Cunha's Magic Sparks United's Champions League Return
Matheus Cunha stood under the Old Trafford floodlights with grass still clinging to his shirt and spoke about something Manchester United have been chasing for more than a decade: magic.
Not tactics. Not structures. Magic.
The Brazilian had just scored the opener in a wild 3-2 win over Liverpool, a result that did far more than bruise their greatest rivals. It sealed United’s return to the Champions League with three games to spare, a target that felt distant when Ruben Amorim was dismissed in January and the season seemed to be drifting towards another post-Ferguson shrug.
At the centre of the revival stands Michael Carrick, the quiet midfielder of old now the unlikely conductor of a noisy resurgence.
Carrick’s Ferguson echo
Ten wins in 14 matches. A Champions League place secured early. A team that suddenly looks like it remembers what this club is supposed to be.
Carrick has not arrived with bombast. He has arrived with detail, calm, and – in Cunha’s eyes – something deeper.
“I sat on the bench with him,” Cunha said, recalling those early conversations. “How he teaches everyone is amazing. He has the magic with these Ferguson times. Then he comes and brings it to us, teaches us how it was, to be part of everything. Then he did this.”
This. A side that had lost its way now playing with conviction and edge, dragging itself back towards the standards set by Sir Alex Ferguson, the man Carrick served so faithfully. The 44-year-old was part of the last truly great United team, lifting five Premier League titles and a Champions League. He knows what the peak looks like. He has lived it.
Cunha is convinced that matters.
“It’s amazing. He’s a pleasure. Of course, I think he deserves it.”
Deserves what is now the obvious next step: the job on a permanent basis. Results have put Carrick in pole position; the mood around the club is doing the rest.
Standards rising again
Carrick has already warned his players that the job is not done. The Champions League place was the minimum. The climb back to the top is supposed to be the mission.
United still need four more points to be certain of finishing in the top three, something they have managed only four times since Ferguson walked away in 2013. They also have a chance to close the gap on the champions to fewer than 12 points – a modest statistic on paper, but one that would mark their closest finish to the summit in the post-Ferguson era, matching Ole Gunnar Solskjaer’s 2020-21 campaign.
Inside the dressing room, the players feel the weight of that responsibility.

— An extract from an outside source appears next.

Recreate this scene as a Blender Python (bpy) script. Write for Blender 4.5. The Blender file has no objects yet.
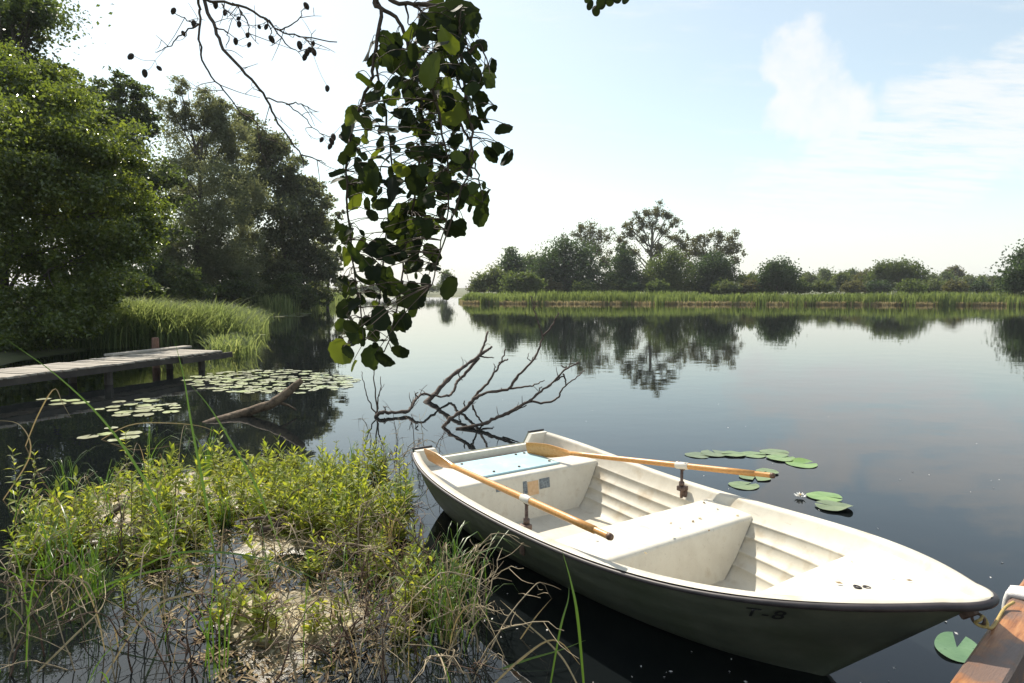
import bpy, math, random
import numpy as np
from mathutils import Vector, Matrix

rng = np.random.default_rng(7)
random.seed(7)
scene = bpy.context.scene
C = scene.collection
R = math.radians

# ------------------------------------------------------------------ camera frame (design helper)
FOC, HOR, H = 650.0, 291.0, 1.85
PIT = math.atan((341.5 - HOR) / FOC)
CP, SP = math.cos(PIT), math.sin(PIT)


def ray(px, py):
    u = (px - 512) / FOC
    v = (341.5 - py) / FOC
    return np.array([u, CP + v * SP, -SP + v * CP])


def pix(px, py, z=0.0):
    r = ray(px, py)
    return np.array([0, 0, H]) + r * ((z - H) / r[2])


def pixd(px, py, d):
    r = ray(px, py)
    return np.array([0, 0, H]) + r * (d / r[1])


# ------------------------------------------------------------------ mesh helpers
def link(o, parent=None):
    C.objects.link(o)
    if parent is not None:
        o.parent = parent
    return o


def mk(name, V, F, mat, parent=None, smooth=False):
    V = np.asarray(V, dtype=np.float32)
    F = np.asarray(F, dtype=np.int32)
    k = F.shape[1]
    me = bpy.data.meshes.new(name)
    me.vertices.add(len(V)); me.vertices.foreach_set('co', V.ravel())
    me.loops.add(F.size); me.loops.foreach_set('vertex_index', F.ravel())
    me.polygons.add(len(F)); me.polygons.foreach_set('loop_start', np.arange(len(F), dtype=np.int32) * k)
    me.polygons.foreach_set('use_smooth', np.full(len(F), smooth))
    me.update(calc_edges=True)
    me.materials.append(mat)
    return link(bpy.data.objects.new(name, me), parent)


class MB:
    """collects pieces of ONE mesh"""
    def __init__(s):
        s.v, s.f, s.n = [], [], 0

    def add(s, V, F):
        V = np.asarray(V, float)
        s.v.append(V)
        s.f += [tuple(int(i) + s.n for i in f) for f in F]
        s.n += len(V)
        return s

    def tube(s, P, rad, k=7, cap=True):
        V, F = tube(P, rad, k, cap)
        return s.add(V, F)

    def box(s, c, size, rot=None, bev=0.0):
        x, y, z = [q / 2 for q in size]
        b = min(bev, x * .9, y * .9, z * .9)
        M = np.eye(3) if rot is None else np.array(rot)
        if b <= 0:
            V = [(i, j, k) for i in (-x, x) for j in (-y, y) for k in (-z, z)]
            F = [(0, 1, 3, 2), (4, 6, 7, 5), (0, 4, 5, 1), (2, 3, 7, 6), (0, 2, 6, 4), (1, 5, 7, 3)]
        else:
            V, idx = [], {}
            for i in (-1, 1):
                for j in (-1, 1):
                    for k in (-1, 1):
                        for a in range(3):
                            p = [i * (x - b), j * (y - b), k * (z - b)]
                            p[a] += (i, j, k)[a] * b
                            idx[(i, j, k, a)] = len(V); V.append(p)
            F = []
            for a in range(3):
                o = [q for q in range(3) if q != a]
                for sg in (-1, 1):
                    q = []
                    for (m, n) in ((-1, -1), (1, -1), (1, 1), (-1, 1)):
                        t = [0, 0, 0]; t[a] = sg; t[o[0]] = m; t[o[1]] = n
                        q.append(idx[(*t, a)])
                    if (sg < 0) ^ (a == 1): q = q[::-1]
                    F.append(q)
            for a in range(3):
                o = [q for q in range(3) if q != a]
                for m in (-1, 1):
                    for n in (-1, 1):
                        t0 = [0, 0, 0]; t0[a] = -1; t0[o[0]] = m; t0[o[1]] = n
                        t1 = list(t0); t1[a] = 1
                        F.append((idx[(*t0, o[0])], idx[(*t1, o[0])], idx[(*t1, o[1])], idx[(*t0, o[1])]))
            for i in (-1, 1):
                for j in (-1, 1):
                    for k in (-1, 1):
                        F.append((idx[(i, j, k, 0)], idx[(i, j, k, 1)], idx[(i, j, k, 2)]))
        return s.add(np.array(V) @ M.T + np.array(c), F)

    def build(s, name, mat, parent=None, smooth=False):
        me = bpy.data.meshes.new(name)
        me.from_pydata(np.concatenate(s.v).tolist(), [], s.f)
        if smooth:
            me.polygons.foreach_set('use_smooth', np.full(len(me.polygons), True))
        me.update(); me.validate()
        import bmesh
        bm = bmesh.new(); bm.from_mesh(me)
        bmesh.ops.recalc_face_normals(bm, faces=bm.faces); bm.to_mesh(me); bm.free()
        me.materials.append(mat)
        return link(bpy.data.objects.new(name, me), parent)


def tube(P, rad, k=7, cap=True):
    P = np.asarray(P, float); n = len(P)
    rad = np.full(n, rad) if np.isscalar(rad) else np.asarray(rad, float)
    T = np.gradient(P, axis=0) if n > 1 else None
    T /= np.linalg.norm(T, axis=1)[:, None] + 1e-12
    up = np.array([0, 0, 1.0]) if abs(T[0][2]) < .9 else np.array([1.0, 0, 0])
    V = np.zeros((n * k, 3)); a = np.linspace(0, 2 * math.pi, k, endpoint=False)
    A = np.cross(T[0], up); A /= np.linalg.norm(A)
    for i in range(n):
        A = A - T[i] * A.dot(T[i]); A /= np.linalg.norm(A) + 1e-12
        B = np.cross(T[i], A)
        V[i * k:(i + 1) * k] = P[i] + rad[i] * (np.cos(a)[:, None] * A + np.sin(a)[:, None] * B)
    F = [(i * k + j, i * k + (j + 1) % k, (i + 1) * k + (j + 1) % k, (i + 1) * k + j) for i in range(n - 1) for j in range(k)]
    if cap:
        F.append(tuple(range(k))[::-1]); F.append(tuple(range((n - 1) * k, n * k)))
    return V, F


def spline(P, n=12, jitter=0.0, rg=None):
    """catmull-rom through P"""
    P = np.asarray(P, float)
    if len(P) < 3: 
        t = np.linspace(0, 1, n)[:, None]; Q = P[0] * (1 - t) + P[-1] * t
    else:
        E = np.vstack([2 * P[0] - P[1], P, 2 * P[-1] - P[-2]])
        ts = np.linspace(0, len(P) - 1 - 1e-6, n); Q = []
        for t in ts:
            i = int(t); f = t - i; a, b, c, d = E[i:i + 4]
            Q.append(.5 * ((2 * b) + (c - a) * f + (2 * a - 5 * b + 4 * c - d) * f * f + (3 * b - a - 3 * c + d) * f ** 3))
        Q = np.array(Q)
    if jitter:
        g = rg or rng
        Q[1:-1] += g.normal(size=(len(Q) - 2, 3)) * jitter
    return Q


def tag(o, label=None, cat=None, group=None, kind=None):
    if label: o['label'] = label
    if cat: o['category'] = cat
    if group: o['group'] = group
    if kind: o['kind'] = kind
    return o


def empty(name, loc, label, cat, group=None, rz=0.0):
    o = bpy.data.objects.new(name, None)
    o.empty_display_size = .2
    o.location = loc; o.rotation_euler = (0, 0, rz)
    link(o)
    return tag(o, label, cat, group)


def local(root):
    """world -> root-local for numpy arrays (root has z rotation only)"""
    M = np.array(Matrix.Translation(root.location) @ Matrix.Rotation(root.rotation_euler.z, 4, 'Z'))
    I = np.linalg.inv(M)
    return lambda V: np.asarray(V, float) @ I[:3, :3].T + I[:3, 3]


def copy_tree(o, parent=None):
    c = o.copy(); C.objects.link(c)
    if parent is not None: c.parent = parent
    for ch in [q for q in bpy.data.objects if q.parent == o]:
        copy_tree(ch, c)
    return c


# ------------------------------------------------------------------ materials
def mat_new(name):
    m = bpy.data.materials.new(name); m.use_nodes = True
    nt = m.node_tree; nt.nodes.clear()
    out = nt.nodes.new('ShaderNodeOutputMaterial')
    return m, nt, out


def N(nt, t, **kw):
    n = nt.nodes.new(t)
    for k, v in kw.items():
        if k in n.inputs: n.inputs[k].default_value = v
        else: setattr(n, k, v)
    return n


def c4(c): return (c[0], c[1], c[2], 1)


def ramp(nt, fac, stops):
    r = nt.nodes.new('ShaderNodeValToRGB')
    e = r.color_ramp.elements
    while len(e) < len(stops): e.new(.5)
    for q, (p, c) in zip(e, stops): q.position = p; q.color = c4(c)
    nt.links.new(fac, r.inputs[0])
    return r.outputs[0]


def noise_col(nt, scale, detail=5, rough=.6, stretch=None, coord='Object'):
    tc = N(nt, 'ShaderNodeTexCoord')
    src = tc.outputs[coord]
    if stretch:
        mp = N(nt, 'ShaderNodeMapping'); mp.inputs['Scale'].default_value = stretch
        nt.links.new(src, mp.inputs[0]); src = mp.outputs[0]
    n = N(nt, 'ShaderNodeTexNoise'); n.inputs['Scale'].default_value = scale
    n.inputs['Detail'].default_value = detail; n.inputs['Roughness'].default_value = rough
    nt.links.new(src, n.inputs['Vector'])
    return n.outputs['Fac']


def surf(name, stops, scale=6, rough=.7, bump=0.0, stretch=None, detail=6, bscale=None, spec=.5, metallic=0.0, bdist=.01, stain=None):
    m, nt, out = mat_new(name)
    b = N(nt, 'ShaderNodeBsdfPrincipled')
    f = noise_col(nt, scale, detail, .65, stretch)
    col = ramp(nt, f, stops)
    if stain:
        f3 = noise_col(nt, stain[0], 4, .6)
        mask = ramp(nt, f3, [(stain[2], (0, 0, 0)), (stain[3], (1, 1, 1))])
        mx = N(nt, 'ShaderNodeMix', data_type='RGBA')
        nt.links.new(mask, mx.inputs[0]); nt.links.new(col, mx.inputs[6]); mx.inputs[7].default_value = c4(stain[1])
        col = mx.outputs[2]
    nt.links.new(col, b.inputs['Base Color'])
    b.inputs['Roughness'].default_value = rough
    b.inputs['Specular IOR Level'].default_value = spec
    b.inputs['Metallic'].default_value = metallic
    if bump:
        f2 = noise_col(nt, bscale or scale * 4, 5, .6, stretch)
        bp = N(nt, 'ShaderNodeBump'); bp.inputs['Strength'].default_value = bump; bp.inputs['Distance'].default_value = bdist
        nt.links.new(f2, bp.inputs['Height']); nt.links.new(bp.outputs[0], b.inputs['Normal'])
    nt.links.new(b.outputs[0], out.inputs[0])
    return m


def leafmat(name, stops, trans=.35, rough=.45, spec=.5, tcol=None, big=.25, bigscale=.6):
    """leaf faces: colour varies leaf to leaf and, in natural tint, from spray to spray; light comes through"""
    m, nt, out = mat_new(name)
    g = N(nt, 'ShaderNodeNewGeometry')
    fn = noise_col(nt, bigscale, 3, .5)
    ma = N(nt, 'ShaderNodeMath', operation='MULTIPLY_ADD')
    nt.links.new(g.outputs['Random Per Island'], ma.inputs[0]); ma.inputs[1].default_value = 1 - big
    sc = N(nt, 'ShaderNodeMath', operation='MULTIPLY'); nt.links.new(fn, sc.inputs[0]); sc.inputs[1].default_value = big
    nt.links.new(sc.outputs[0], ma.inputs[2])
    col = ramp(nt, ma.outputs[0], stops)
    b = N(nt, 'ShaderNodeBsdfPrincipled'); b.inputs['Roughness'].default_value = rough
    b.inputs['Specular IOR Level'].default_value = spec
    nt.links.new(col, b.inputs['Base Color'])
    t = N(nt, 'ShaderNodeBsdfTranslucent')
    mx = N(nt, 'ShaderNodeMix', data_type='RGBA', blend_type='MULTIPLY'); mx.inputs[0].default_value = 1
    nt.links.new(col, mx.inputs[6]); mx.inputs[7].default_value = c4(tcol or (1.5, 1.5, .6))
    nt.links.new(mx.outputs[2], t.inputs[0])
    ms = N(nt, 'ShaderNodeMixShader'); ms.inputs[0].default_value = trans
    nt.links.new(b.outputs[0], ms.inputs[1]); nt.links.new(t.outputs[0], ms.inputs[2])
    nt.links.new(ms.outputs[0], out.inputs[0])
    return m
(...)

“It’s one of the biggest privileges I have to play at this club,” Cunha said. “The Champions League without this club is not the same competition, and this club without Champions League is not same club.
“But it is not only the Champions League. We need to fight for the titles. This is the first one [step]. We could come much stronger for next season.”
The message is clear. Qualification is a step, not a destination.
Casemiro question lingers
As one Brazilian flourishes, another hovers in a strange limbo.
Casemiro’s future has become one of the subplots of United’s summer before it has even begun. The 34-year-old has spoken as if he is leaving. Carrick, when asked on Friday, reinforced that impression. It sounded final.
Cunha, who knows him well from the Brazil set-up, is not ready to close the door.
“It’s so easy to talk about him,” he said. “I know how important he is.
“He’s an amazing guy. There is a strong part of him outside the pitch. He’s so lovely and so friendly. He teaches me.
“We don’t know in the end how it is with his contract. Of course, everyone hopes there’s a little bit more. I know it’s harder than we talked about, but, in the end, you never know.”
United will change this summer. That much is guaranteed. Whether Casemiro is part of the next phase of Carrick’s rebuild remains one of the more emotional questions around Old Trafford.
Cunha’s big-stage comfort
What is not in doubt is Cunha’s own impact.
Signed from Wolves for £62.5m last summer, he arrived with a big price tag, a bigger personality and an expectation that he would not shrink in the shadow of Old Trafford’s history. He has embraced it.
His goal against Liverpool was his ninth of the season, and they have not been empty numbers. He delivered the winner at Arsenal. He delivered the winner at Chelsea. He has scored when the temperature has risen, when the noise has grown, when the pressure has felt most like the old United.
Each strike has brought with it the same familiar image: Cunha dropping into his surfing celebration. Against Liverpool, he took it up a notch, sprinting away from a pack of red shirts, diving to the turf and then springing up to “surf” in front of a delirious Stretford End.
“I’ve improved my celebration a little bit,” he said. “Every time, my friends in Brazil every time say, ‘you cannot only surf, you have to paddle and stand up on the surfboard’. I said OK, I’ll try to improve.
“It’s part of my life; to bring this into football and show everyone how happy I am to play football and surf. I have to do it.”
The joy is obvious. So is the ambition.
United have their Champions League ticket. They have a manager who carries echoes of a golden age and a forward who believes in that connection. The trophies that defined those Ferguson years are still a long way off, but for the first time in a while, Old Trafford feels like a place where magic is being taken seriously again.